Iphis, the woman who was changed to a man. The tale is this: Iphis was the daughter of Lygdus and Telethusa of Cretê. Lygdus gave orders that if the child about to be born was a girl, it was to be put to death. It happened to be a girl; but the mother, to save it, brought it up as a boy. In due time, the father betrothed Iphis to Ianthê, and the mother, in terror, prayed to Isis for help. Her prayer was heard, for Isis changed Iphis into a man on the day of espousals.—Ovid, Metaph., ix. 12; xiv. 699.
⁂ Cæneus [Se.nuce] was born of the female sex, but Neptune changed her into a man. Ænēas found her in hadês changed back again.
Tirēsias, the Theban prophet, was converted into a girl for striking two serpents, and married. He afterwards recovered his sex.
Ippolito (Don), Italian priest, who should never have taken orders. He is handsome, sensitive and susceptible, and has for a pupil Florida Vervain, an American girl. He loves her and tells her so. She pities him, advises him to break the shackles of his priesthood and go to America. When she departs, he succumbs to despair and Roman fever. On his death-bed he disabuses Florida’s American lover of the impression that the girl loved the priest.—W. D. Howells, A Foregone Conclusion (1874).
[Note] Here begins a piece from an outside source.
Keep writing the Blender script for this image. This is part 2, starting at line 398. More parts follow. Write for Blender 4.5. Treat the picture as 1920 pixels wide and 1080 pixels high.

Iras, a female attendant on Cleopatra. When Cleopatra had arrayed herself with robe and crown, prior to applying the asps, she said to her two female attendants, “Come take the last warmth of my lips. Farewell, kind Charmian! Iras, farewell!” And having kissed them, Iras fell down dead, either broken-hearted or else because she had already applied an asp to her arm, as Charmian did a little later.—Shakespeare, Antony and Cleopatra (1608).
Ireby (Mr), a country squire.—Sir W. Scott, Two Drovers (time, George III.).
Ireland (S. W. H.), a literary forger. His chief forgery is Miscellaneous Papers and Instruments, under the hand and seal of William Shakespeare, including the tragedy of King Lear, and a small fragment of Hamlet, from the original, folio, £6 4s. (1795).
His most impudent forgery was the production of a new play, which he tried to palm off as Shakespeare’s. It was called Vortigern and Rowena, and was actually represented at Drury Lane Theatre, in 1796.